** begin Extracted data **
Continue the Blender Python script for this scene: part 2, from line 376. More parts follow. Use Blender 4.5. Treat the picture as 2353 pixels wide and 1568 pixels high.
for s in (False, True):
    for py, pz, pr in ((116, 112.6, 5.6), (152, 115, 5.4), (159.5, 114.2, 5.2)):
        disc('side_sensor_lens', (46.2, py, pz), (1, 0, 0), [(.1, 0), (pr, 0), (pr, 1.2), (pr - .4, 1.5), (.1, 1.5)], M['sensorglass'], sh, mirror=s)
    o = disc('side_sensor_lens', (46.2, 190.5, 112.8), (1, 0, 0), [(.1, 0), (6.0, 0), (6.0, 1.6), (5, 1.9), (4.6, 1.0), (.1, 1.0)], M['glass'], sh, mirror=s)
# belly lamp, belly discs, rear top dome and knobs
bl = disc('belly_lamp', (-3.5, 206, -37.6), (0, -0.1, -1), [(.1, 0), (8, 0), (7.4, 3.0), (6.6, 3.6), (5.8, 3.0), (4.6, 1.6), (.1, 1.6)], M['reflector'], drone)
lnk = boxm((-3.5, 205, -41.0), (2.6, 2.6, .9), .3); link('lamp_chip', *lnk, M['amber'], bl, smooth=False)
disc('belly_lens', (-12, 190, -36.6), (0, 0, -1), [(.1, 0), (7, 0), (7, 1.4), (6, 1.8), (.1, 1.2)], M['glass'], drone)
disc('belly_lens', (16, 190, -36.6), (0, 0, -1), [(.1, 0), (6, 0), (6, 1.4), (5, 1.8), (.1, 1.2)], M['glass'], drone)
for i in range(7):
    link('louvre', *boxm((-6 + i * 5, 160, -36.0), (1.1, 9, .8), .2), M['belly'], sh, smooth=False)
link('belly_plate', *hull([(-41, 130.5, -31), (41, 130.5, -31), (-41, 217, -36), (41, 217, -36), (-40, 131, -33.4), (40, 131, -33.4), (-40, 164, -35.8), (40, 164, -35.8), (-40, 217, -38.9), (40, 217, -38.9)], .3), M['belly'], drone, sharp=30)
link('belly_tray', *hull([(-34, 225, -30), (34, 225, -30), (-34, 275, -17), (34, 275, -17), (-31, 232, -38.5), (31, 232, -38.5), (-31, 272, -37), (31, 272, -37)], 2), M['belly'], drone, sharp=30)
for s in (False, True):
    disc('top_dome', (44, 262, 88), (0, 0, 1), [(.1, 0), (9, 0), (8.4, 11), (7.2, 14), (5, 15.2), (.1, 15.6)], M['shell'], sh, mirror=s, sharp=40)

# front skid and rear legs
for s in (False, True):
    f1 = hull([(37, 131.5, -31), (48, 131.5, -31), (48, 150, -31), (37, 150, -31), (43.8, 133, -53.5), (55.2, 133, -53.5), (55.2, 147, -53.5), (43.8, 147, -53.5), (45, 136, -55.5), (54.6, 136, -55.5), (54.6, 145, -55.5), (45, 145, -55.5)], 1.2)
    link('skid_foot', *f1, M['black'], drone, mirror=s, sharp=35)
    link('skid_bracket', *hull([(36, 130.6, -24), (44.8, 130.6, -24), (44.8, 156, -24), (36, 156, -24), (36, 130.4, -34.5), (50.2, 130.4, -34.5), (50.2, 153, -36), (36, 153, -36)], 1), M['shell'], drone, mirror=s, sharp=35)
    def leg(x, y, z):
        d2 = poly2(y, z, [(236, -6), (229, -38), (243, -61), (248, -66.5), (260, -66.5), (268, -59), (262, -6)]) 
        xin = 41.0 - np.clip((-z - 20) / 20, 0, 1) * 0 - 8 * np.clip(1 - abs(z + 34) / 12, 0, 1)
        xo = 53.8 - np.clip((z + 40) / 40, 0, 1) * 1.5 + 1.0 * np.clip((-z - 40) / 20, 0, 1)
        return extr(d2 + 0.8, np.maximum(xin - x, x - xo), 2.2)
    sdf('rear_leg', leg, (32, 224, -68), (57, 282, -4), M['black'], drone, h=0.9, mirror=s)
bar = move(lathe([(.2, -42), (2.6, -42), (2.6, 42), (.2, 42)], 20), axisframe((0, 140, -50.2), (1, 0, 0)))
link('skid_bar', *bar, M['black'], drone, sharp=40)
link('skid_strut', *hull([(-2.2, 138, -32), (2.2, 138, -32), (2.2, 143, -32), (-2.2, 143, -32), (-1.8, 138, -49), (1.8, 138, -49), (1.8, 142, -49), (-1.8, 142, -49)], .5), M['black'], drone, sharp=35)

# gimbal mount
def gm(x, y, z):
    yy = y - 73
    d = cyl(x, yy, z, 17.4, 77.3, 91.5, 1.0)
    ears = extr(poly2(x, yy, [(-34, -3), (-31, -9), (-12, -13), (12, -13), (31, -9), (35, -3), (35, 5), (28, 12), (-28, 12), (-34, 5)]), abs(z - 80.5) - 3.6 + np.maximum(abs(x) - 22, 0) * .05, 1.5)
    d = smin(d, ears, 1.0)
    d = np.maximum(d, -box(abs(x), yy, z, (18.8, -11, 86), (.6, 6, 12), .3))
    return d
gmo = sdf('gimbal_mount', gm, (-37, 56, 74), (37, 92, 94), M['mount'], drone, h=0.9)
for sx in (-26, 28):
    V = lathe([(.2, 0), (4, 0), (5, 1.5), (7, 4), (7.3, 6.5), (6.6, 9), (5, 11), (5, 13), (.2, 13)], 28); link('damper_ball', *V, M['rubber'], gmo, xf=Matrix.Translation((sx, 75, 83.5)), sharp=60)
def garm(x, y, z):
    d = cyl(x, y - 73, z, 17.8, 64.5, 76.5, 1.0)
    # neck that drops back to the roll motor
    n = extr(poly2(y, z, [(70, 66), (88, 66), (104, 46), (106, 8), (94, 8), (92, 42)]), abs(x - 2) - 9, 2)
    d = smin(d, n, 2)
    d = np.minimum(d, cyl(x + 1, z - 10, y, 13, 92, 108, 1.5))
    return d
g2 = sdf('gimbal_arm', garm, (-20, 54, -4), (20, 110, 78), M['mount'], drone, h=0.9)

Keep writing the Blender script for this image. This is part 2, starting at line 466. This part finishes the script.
** end Extracted data **
» To be done: Return all the data above once more, precisely as given.

» Correct answer:
Continue the Blender Python script for this scene: part 2, from line 376. More parts follow. Use Blender 4.5. Treat the picture as 2353 pixels wide and 1568 pixels high.
for s in (False, True):
    for py, pz, pr in ((116, 112.6, 5.6), (152, 115, 5.4), (159.5, 114.2, 5.2)):
        disc('side_sensor_lens', (46.2, py, pz), (1, 0, 0), [(.1, 0), (pr, 0), (pr, 1.2), (pr - .4, 1.5), (.1, 1.5)], M['sensorglass'], sh, mirror=s)
    o = disc('side_sensor_lens', (46.2, 190.5, 112.8), (1, 0, 0), [(.1, 0), (6.0, 0), (6.0, 1.6), (5, 1.9), (4.6, 1.0), (.1, 1.0)], M['glass'], sh, mirror=s)
# belly lamp, belly discs, rear top dome and knobs
bl = disc('belly_lamp', (-3.5, 206, -37.6), (0, -0.1, -1), [(.1, 0), (8, 0), (7.4, 3.0), (6.6, 3.6), (5.8, 3.0), (4.6, 1.6), (.1, 1.6)], M['reflector'], drone)
lnk = boxm((-3.5, 205, -41.0), (2.6, 2.6, .9), .3); link('lamp_chip', *lnk, M['amber'], bl, smooth=False)
disc('belly_lens', (-12, 190, -36.6), (0, 0, -1), [(.1, 0), (7, 0), (7, 1.4), (6, 1.8), (.1, 1.2)], M['glass'], drone)
disc('belly_lens', (16, 190, -36.6), (0, 0, -1), [(.1, 0), (6, 0), (6, 1.4), (5, 1.8), (.1, 1.2)], M['glass'], drone)
for i in range(7):
    link('louvre', *boxm((-6 + i * 5, 160, -36.0), (1.1, 9, .8), .2), M['belly'], sh, smooth=False)
link('belly_plate', *hull([(-41, 130.5, -31), (41, 130.5, -31), (-41, 217, -36), (41, 217, -36), (-40, 131, -33.4), (40, 131, -33.4), (-40, 164, -35.8), (40, 164, -35.8), (-40, 217, -38.9), (40, 217, -38.9)], .3), M['belly'], drone, sharp=30)
link('belly_tray', *hull([(-34, 225, -30), (34, 225, -30), (-34, 275, -17), (34, 275, -17), (-31, 232, -38.5), (31, 232, -38.5), (-31, 272, -37), (31, 272, -37)], 2), M['belly'], drone, sharp=30)
for s in (False, True):
    disc('top_dome', (44, 262, 88), (0, 0, 1), [(.1, 0), (9, 0), (8.4, 11), (7.2, 14), (5, 15.2), (.1, 15.6)], M['shell'], sh, mirror=s, sharp=40)

# front skid and rear legs
for s in (False, True):
    f1 = hull([(37, 131.5, -31), (48, 131.5, -31), (48, 150, -31), (37, 150, -31), (43.8, 133, -53.5), (55.2, 133, -53.5), (55.2, 147, -53.5), (43.8, 147, -53.5), (45, 136, -55.5), (54.6, 136, -55.5), (54.6, 145, -55.5), (45, 145, -55.5)], 1.2)
    link('skid_foot', *f1, M['black'], drone, mirror=s, sharp=35)
    link('skid_bracket', *hull([(36, 130.6, -24), (44.8, 130.6, -24), (44.8, 156, -24), (36, 156, -24), (36, 130.4, -34.5), (50.2, 130.4, -34.5), (50.2, 153, -36), (36, 153, -36)], 1), M['shell'], drone, mirror=s, sharp=35)
    def leg(x, y, z):
        d2 = poly2(y, z, [(236, -6), (229, -38), (243, -61), (248, -66.5), (260, -66.5), (268, -59), (262, -6)]) 
        xin = 41.0 - np.clip((-z - 20) / 20, 0, 1) * 0 - 8 * np.clip(1 - abs(z + 34) / 12, 0, 1)
        xo = 53.8 - np.clip((z + 40) / 40, 0, 1) * 1.5 + 1.0 * np.clip((-z - 40) / 20, 0, 1)
        return extr(d2 + 0.8, np.maximum(xin - x, x - xo), 2.2)
    sdf('rear_leg', leg, (32, 224, -68), (57, 282, -4), M['black'], drone, h=0.9, mirror=s)
bar = move(lathe([(.2, -42), (2.6, -42), (2.6, 42), (.2, 42)], 20), axisframe((0, 140, -50.2), (1, 0, 0)))
link('skid_bar', *bar, M['black'], drone, sharp=40)
link('skid_strut', *hull([(-2.2, 138, -32), (2.2, 138, -32), (2.2, 143, -32), (-2.2, 143, -32), (-1.8, 138, -49), (1.8, 138, -49), (1.8, 142, -49), (-1.8, 142, -49)], .5), M['black'], drone, sharp=35)

# gimbal mount
def gm(x, y, z):
    yy = y - 73
    d = cyl(x, yy, z, 17.4, 77.3, 91.5, 1.0)
    ears = extr(poly2(x, yy, [(-34, -3), (-31, -9), (-12, -13), (12, -13), (31, -9), (35, -3), (35, 5), (28, 12), (-28, 12), (-34, 5)]), abs(z - 80.5) - 3.6 + np.maximum(abs(x) - 22, 0) * .05, 1.5)
    d = smin(d, ears, 1.0)
    d = np.maximum(d, -box(abs(x), yy, z, (18.8, -11, 86), (.6, 6, 12), .3))
    return d
gmo = sdf('gimbal_mount', gm, (-37, 56, 74), (37, 92, 94), M['mount'], drone, h=0.9)
for sx in (-26, 28):
    V = lathe([(.2, 0), (4, 0), (5, 1.5), (7, 4), (7.3, 6.5), (6.6, 9), (5, 11), (5, 13), (.2, 13)], 28); link('damper_ball', *V, M['rubber'], gmo, xf=Matrix.Translation((sx, 75, 83.5)), sharp=60)
def garm(x, y, z):
    d = cyl(x, y - 73, z, 17.8, 64.5, 76.5, 1.0)
    # neck that drops back to the roll motor
    n = extr(poly2(y, z, [(70, 66), (88, 66), (104, 46), (106, 8), (94, 8), (92, 42)]), abs(x - 2) - 9, 2)
    d = smin(d, n, 2)
    d = np.minimum(d, cyl(x + 1, z - 10, y, 13, 92, 108, 1.5))
    return d
g2 = sdf('gimbal_arm', garm, (-20, 54, -4), (20, 110, 78), M['mount'], drone, h=0.9)

Keep writing the Blender script for this image. This is part 2, starting at line 466. This part finishes the script.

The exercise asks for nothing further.